Simple graphene film production by chemical vapour deposition and the use of AI for quality analysis
Abstract
The reproducible production of graphene films at low cost, while minimizing inter-batch variability, is essential for the development of affordable and reliable devices. By using a simple and reproducible methodology along with readily accessible low-cost equipment, graphene films can easily become accessible to non-graphene specialist research laboratories. This will help accelerate and encourage the development of graphene application research. Here, we describe in detail a simple hot-walled chemical vapour deposition (CVD) procedure to grow graphene with low-cost equipment, using non-processed commercially available copper foil.

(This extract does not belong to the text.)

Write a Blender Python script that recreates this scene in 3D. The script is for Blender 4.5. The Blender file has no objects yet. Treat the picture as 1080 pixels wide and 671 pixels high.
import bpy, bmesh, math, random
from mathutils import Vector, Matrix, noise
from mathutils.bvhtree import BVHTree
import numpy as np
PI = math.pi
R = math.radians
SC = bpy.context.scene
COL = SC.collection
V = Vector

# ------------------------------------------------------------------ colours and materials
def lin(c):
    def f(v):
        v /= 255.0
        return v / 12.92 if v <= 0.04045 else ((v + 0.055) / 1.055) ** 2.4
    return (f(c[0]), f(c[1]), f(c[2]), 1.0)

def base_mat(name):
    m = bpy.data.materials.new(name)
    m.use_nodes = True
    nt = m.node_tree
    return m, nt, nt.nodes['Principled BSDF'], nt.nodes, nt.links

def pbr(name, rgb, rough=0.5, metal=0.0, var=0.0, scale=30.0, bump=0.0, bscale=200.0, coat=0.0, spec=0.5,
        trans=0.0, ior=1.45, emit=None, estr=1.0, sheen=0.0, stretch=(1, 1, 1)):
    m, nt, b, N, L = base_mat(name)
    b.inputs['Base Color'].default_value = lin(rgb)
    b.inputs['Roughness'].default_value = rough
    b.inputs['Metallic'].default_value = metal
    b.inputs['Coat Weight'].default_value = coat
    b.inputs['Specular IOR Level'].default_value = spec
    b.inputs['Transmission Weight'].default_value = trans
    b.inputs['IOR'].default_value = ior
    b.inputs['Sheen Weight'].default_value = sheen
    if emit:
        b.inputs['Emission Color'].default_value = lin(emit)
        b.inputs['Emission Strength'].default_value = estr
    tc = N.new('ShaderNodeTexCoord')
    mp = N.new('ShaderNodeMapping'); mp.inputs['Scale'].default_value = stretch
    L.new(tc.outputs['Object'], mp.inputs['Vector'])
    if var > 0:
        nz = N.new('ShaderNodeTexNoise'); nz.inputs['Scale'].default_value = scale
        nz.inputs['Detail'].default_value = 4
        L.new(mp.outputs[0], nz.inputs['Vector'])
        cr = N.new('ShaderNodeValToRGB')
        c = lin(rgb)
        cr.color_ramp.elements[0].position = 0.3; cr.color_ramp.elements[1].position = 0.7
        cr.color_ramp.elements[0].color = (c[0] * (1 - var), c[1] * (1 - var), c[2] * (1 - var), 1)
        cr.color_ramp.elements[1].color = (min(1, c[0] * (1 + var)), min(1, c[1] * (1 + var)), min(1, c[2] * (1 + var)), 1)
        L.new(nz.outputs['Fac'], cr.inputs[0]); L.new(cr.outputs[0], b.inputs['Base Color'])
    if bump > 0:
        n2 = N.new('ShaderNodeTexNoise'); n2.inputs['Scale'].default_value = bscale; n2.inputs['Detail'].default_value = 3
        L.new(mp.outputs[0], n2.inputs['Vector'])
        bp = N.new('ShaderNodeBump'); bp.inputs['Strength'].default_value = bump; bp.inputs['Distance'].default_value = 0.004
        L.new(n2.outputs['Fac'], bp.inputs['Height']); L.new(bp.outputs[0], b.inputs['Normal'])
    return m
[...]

The quality of the film on copper foil and on Si/SiO2 substrates, after film transfer, was studied by scanning electron microscopy (SEM) and transmission electron microscopy (TEM) to confirm the predominantly monolayer nature of graphene. The quality of graphene was analysed by comparing against standardisation Raman metrics, full width at half maximum of the 2D peak and the ratio of the 2D:G peaks, proposed by the UK National Physical Laboratory showing the films produced were similar or better quality than commercially available monolayer graphene. The Random Forest machine learning method was used as a predictive tool for the classification of the quality of samples according to the batch and position on the copper substrate relative to the direction of gas flow, revealing that the position and full width half maximum of the G and 2D peaks are the important features in Raman for classification, supporting the idea that unintentional strain and doping are crucial to understand the inherent variations found in the production of monolayer graphene in hot-wall CVD setups.